# DATA SECTION:
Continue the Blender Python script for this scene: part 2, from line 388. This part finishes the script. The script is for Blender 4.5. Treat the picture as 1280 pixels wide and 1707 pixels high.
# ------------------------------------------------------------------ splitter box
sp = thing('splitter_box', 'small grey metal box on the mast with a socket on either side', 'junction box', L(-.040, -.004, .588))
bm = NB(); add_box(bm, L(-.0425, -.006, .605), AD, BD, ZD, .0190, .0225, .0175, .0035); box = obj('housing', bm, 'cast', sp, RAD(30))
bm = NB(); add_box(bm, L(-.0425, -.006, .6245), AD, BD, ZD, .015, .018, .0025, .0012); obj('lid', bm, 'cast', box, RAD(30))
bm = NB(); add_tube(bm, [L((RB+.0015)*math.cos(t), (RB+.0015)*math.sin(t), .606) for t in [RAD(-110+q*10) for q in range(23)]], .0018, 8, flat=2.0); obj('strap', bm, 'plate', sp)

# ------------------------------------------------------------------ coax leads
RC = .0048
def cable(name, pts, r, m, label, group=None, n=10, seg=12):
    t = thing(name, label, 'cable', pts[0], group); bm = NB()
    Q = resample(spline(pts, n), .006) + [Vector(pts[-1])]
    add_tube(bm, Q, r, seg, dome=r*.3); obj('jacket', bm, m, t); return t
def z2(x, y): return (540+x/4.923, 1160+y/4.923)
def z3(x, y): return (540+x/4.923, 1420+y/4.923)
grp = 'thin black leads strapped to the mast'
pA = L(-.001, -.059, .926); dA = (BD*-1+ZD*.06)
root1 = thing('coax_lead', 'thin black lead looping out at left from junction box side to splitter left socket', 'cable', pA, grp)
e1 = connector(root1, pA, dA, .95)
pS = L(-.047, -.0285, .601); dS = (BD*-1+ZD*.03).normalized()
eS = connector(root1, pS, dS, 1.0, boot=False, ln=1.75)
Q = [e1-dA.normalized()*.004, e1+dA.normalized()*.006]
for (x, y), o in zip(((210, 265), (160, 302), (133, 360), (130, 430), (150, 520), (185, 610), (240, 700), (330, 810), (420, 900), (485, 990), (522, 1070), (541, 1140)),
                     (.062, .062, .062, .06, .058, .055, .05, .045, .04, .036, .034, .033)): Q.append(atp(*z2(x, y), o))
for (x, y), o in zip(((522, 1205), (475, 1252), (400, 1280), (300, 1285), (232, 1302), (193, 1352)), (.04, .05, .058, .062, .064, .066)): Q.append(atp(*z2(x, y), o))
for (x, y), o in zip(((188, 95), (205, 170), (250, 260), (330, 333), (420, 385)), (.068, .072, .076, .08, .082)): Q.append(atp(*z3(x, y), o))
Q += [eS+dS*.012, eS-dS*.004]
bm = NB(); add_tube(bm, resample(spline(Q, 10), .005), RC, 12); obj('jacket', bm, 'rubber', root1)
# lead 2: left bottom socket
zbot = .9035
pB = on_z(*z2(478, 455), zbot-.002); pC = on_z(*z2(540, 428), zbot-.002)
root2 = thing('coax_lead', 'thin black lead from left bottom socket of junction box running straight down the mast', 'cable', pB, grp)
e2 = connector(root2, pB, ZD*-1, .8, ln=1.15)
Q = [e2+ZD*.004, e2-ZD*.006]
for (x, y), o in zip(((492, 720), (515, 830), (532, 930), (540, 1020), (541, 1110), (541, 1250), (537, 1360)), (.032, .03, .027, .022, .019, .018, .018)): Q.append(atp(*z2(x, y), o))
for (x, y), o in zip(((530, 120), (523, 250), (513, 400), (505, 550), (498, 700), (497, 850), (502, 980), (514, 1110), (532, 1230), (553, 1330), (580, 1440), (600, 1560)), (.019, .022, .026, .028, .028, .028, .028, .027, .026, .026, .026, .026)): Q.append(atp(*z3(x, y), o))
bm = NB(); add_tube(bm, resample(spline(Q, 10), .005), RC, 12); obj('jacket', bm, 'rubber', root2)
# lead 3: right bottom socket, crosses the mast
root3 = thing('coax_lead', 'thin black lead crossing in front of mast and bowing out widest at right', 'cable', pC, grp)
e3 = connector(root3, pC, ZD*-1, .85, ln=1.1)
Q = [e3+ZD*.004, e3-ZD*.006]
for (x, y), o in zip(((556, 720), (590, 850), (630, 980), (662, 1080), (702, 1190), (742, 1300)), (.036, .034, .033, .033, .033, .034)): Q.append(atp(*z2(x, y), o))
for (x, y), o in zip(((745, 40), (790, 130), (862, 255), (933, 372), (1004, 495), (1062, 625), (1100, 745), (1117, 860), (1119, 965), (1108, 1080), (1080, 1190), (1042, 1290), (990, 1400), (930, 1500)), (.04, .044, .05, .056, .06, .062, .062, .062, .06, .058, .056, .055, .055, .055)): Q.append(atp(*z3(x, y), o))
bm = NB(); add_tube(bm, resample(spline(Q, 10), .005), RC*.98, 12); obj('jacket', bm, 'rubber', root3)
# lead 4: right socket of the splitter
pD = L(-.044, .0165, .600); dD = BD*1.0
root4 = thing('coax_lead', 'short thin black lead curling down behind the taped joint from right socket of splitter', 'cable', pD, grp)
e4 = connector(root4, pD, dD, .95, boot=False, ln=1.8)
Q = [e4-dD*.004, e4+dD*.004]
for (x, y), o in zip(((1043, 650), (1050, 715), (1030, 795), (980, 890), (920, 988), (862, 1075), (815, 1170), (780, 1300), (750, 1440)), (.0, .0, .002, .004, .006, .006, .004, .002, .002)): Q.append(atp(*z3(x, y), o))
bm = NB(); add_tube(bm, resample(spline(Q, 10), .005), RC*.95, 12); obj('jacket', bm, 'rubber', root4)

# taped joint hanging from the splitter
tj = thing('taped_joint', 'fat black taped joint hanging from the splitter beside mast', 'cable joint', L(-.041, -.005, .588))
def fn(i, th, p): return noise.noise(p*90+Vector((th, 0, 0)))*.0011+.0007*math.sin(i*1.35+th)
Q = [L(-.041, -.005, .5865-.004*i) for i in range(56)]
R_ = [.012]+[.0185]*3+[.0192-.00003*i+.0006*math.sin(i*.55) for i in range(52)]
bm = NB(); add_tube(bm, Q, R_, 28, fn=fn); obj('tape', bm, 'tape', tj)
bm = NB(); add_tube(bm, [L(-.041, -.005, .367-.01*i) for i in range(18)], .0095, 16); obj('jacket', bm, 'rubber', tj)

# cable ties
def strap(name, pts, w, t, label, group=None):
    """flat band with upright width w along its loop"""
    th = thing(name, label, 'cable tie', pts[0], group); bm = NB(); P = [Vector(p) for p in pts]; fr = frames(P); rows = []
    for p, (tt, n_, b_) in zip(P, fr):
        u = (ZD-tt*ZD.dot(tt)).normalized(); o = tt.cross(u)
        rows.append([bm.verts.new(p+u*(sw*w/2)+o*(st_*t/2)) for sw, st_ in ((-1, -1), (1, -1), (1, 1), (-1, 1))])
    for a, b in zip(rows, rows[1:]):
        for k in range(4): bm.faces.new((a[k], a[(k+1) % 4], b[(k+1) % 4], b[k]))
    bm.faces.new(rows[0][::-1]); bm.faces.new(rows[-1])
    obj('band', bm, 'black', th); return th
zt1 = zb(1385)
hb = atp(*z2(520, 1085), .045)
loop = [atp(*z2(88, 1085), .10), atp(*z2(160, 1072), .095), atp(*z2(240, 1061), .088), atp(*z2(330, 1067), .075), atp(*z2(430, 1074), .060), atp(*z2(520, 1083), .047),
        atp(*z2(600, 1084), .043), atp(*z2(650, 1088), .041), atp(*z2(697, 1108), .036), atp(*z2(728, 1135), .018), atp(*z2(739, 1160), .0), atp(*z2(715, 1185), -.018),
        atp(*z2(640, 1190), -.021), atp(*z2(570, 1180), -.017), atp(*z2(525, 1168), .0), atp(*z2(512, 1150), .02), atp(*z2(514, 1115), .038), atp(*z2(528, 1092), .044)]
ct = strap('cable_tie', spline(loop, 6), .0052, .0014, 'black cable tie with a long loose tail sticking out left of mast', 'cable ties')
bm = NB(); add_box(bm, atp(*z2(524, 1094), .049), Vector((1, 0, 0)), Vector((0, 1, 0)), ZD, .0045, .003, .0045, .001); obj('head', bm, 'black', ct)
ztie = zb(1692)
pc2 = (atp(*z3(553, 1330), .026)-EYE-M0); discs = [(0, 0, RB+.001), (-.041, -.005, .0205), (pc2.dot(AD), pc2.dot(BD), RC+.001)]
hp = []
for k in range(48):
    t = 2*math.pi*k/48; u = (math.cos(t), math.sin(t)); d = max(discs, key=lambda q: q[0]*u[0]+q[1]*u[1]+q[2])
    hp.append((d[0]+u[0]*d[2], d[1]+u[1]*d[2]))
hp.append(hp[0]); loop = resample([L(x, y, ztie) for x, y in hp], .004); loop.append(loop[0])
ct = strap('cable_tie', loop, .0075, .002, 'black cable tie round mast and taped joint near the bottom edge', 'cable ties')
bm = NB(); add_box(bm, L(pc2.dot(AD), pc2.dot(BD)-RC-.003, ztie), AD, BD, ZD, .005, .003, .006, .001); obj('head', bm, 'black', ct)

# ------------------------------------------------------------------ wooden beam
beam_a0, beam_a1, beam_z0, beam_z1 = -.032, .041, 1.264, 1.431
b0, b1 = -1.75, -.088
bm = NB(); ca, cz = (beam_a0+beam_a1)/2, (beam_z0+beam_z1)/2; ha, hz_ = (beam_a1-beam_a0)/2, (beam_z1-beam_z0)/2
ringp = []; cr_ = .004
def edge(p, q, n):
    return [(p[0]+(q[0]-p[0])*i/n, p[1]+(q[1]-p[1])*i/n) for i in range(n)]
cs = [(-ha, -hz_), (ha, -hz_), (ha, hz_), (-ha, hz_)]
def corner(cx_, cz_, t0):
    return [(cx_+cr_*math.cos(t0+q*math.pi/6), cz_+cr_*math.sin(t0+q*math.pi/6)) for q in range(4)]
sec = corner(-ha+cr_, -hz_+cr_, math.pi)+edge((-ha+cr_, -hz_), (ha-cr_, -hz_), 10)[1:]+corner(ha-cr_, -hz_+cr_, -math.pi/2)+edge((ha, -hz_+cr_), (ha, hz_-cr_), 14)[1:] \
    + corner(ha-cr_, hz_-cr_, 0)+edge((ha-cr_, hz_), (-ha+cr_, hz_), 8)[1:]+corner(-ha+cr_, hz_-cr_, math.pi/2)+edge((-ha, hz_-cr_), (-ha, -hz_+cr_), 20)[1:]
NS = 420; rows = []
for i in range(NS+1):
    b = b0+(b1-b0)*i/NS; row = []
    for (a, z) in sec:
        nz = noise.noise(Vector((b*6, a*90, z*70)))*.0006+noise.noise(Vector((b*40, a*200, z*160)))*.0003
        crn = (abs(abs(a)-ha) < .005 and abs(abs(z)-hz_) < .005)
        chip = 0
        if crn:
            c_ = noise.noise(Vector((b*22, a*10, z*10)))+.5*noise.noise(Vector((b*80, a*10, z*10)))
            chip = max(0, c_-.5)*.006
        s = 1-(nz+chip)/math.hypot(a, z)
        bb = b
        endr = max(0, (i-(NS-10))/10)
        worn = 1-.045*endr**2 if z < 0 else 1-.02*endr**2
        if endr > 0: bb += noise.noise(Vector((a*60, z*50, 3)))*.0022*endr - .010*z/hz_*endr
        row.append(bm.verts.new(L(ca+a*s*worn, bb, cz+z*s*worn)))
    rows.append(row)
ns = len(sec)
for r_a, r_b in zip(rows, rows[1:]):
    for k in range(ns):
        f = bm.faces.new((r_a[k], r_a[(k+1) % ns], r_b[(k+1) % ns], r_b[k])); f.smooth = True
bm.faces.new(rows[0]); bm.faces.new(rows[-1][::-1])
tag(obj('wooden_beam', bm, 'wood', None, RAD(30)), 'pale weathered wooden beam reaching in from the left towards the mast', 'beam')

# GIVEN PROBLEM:
Lines from the start of the material above through the line containing "bm, 'plate', sp)" are to be duplicated exactly, and only those.

# THE REPLY:
Continue the Blender Python script for this scene: part 2, from line 388. This part finishes the script. The script is for Blender 4.5. Treat the picture as 1280 pixels wide and 1707 pixels high.
# ------------------------------------------------------------------ splitter box
sp = thing('splitter_box', 'small grey metal box on the mast with a socket on either side', 'junction box', L(-.040, -.004, .588))
bm = NB(); add_box(bm, L(-.0425, -.006, .605), AD, BD, ZD, .0190, .0225, .0175, .0035); box = obj('housing', bm, 'cast', sp, RAD(30))
bm = NB(); add_box(bm, L(-.0425, -.006, .6245), AD, BD, ZD, .015, .018, .0025, .0012); obj('lid', bm, 'cast', box, RAD(30))
bm = NB(); add_tube(bm, [L((RB+.0015)*math.cos(t), (RB+.0015)*math.sin(t), .606) for t in [RAD(-110+q*10) for q in range(23)]], .0018, 8, flat=2.0); obj('strap', bm, 'plate', sp)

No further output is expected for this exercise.